A call center or contact center is basically any office that a company uses to make or accept phone calls. Usually a call center is set up in order to maximize efficiency so call centers are can be very big with large numbers of agents. Some call centers employ hundreds of agents and are open 24 hours a day 365 days a year. Contact centers are increasingly popular for today’s businesses where centralized customer service and support functions can be managed under one roof.

Call centers offer many advantages to companies. By centralizing their customer support functions or outbound calling, call centers can take advantage of economies of scale. Having all of their phone agents in one place allows business to centralize training and supervision. With the rise of advanced telecommunications technology, call centers can be located anywhere. This allows companies to take advantage of time zones and cheaper labor rates in different states and countries.

Call centers are usually divided into two main function areas. Outbound: employing agents who make telephone calls out to potential customers or people being surveyed. An example of an outbound call center would be a telemarketing campaign that sells magazine subscriptions or weekly delivery of your local paper. Many non-profit organizations use outbound call centers to solicit donations. Inbound: employing agents who accept phone calls. Examples of inbound call center would be a skateboard company who takes sales orders over the phone and offers customer service to those who have questions about the product they purchased. Banks and credit card companies employ huge numbers of inbound call center agents around the world.
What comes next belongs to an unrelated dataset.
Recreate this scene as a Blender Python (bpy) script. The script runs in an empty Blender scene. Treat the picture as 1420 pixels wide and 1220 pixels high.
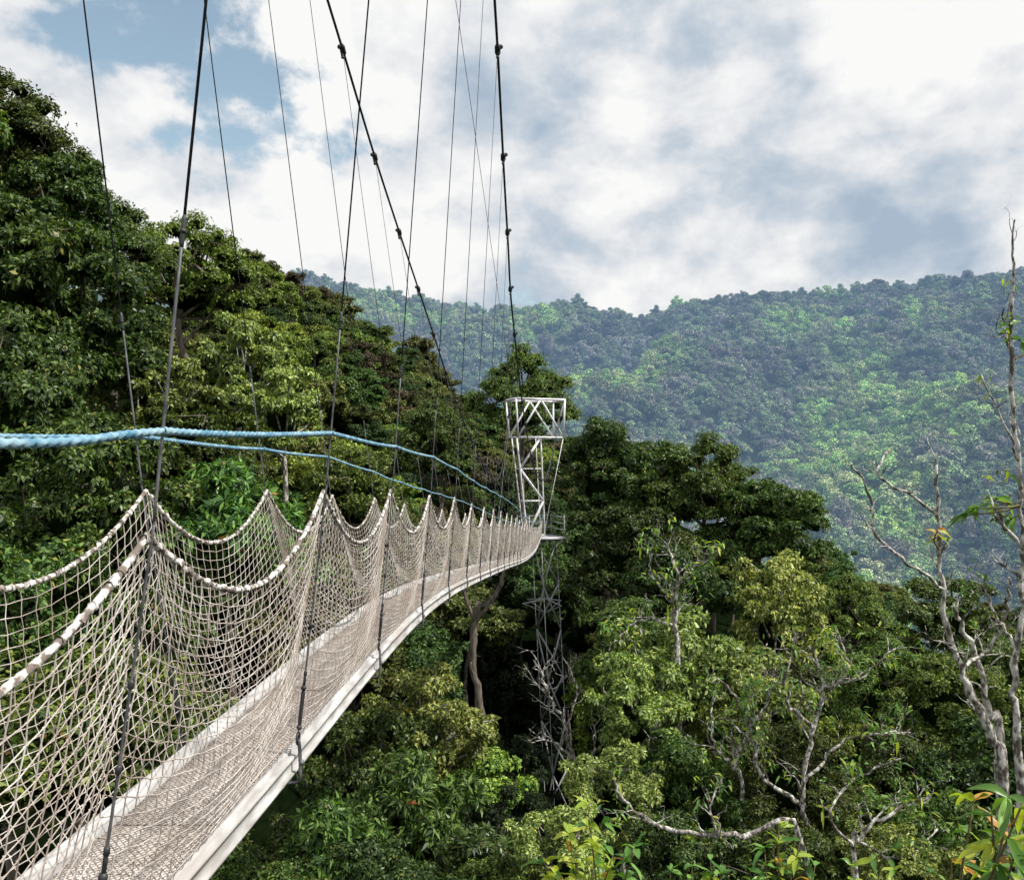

Many call centers use a number of different technologies to help improve performance and customer experience. Inbound call centers often use automatic call distribution, this technology assigns calls to representatives on the order they are received. Other call centers utilize call monitoring, in which customer calls are randomly monitored by staff to ensure that phone representatives meet customer needs. Outbound call centers have their own technology. Predictive dialers make automatic phone calls from a call list and give the agent a live call only when a customer answers the phone.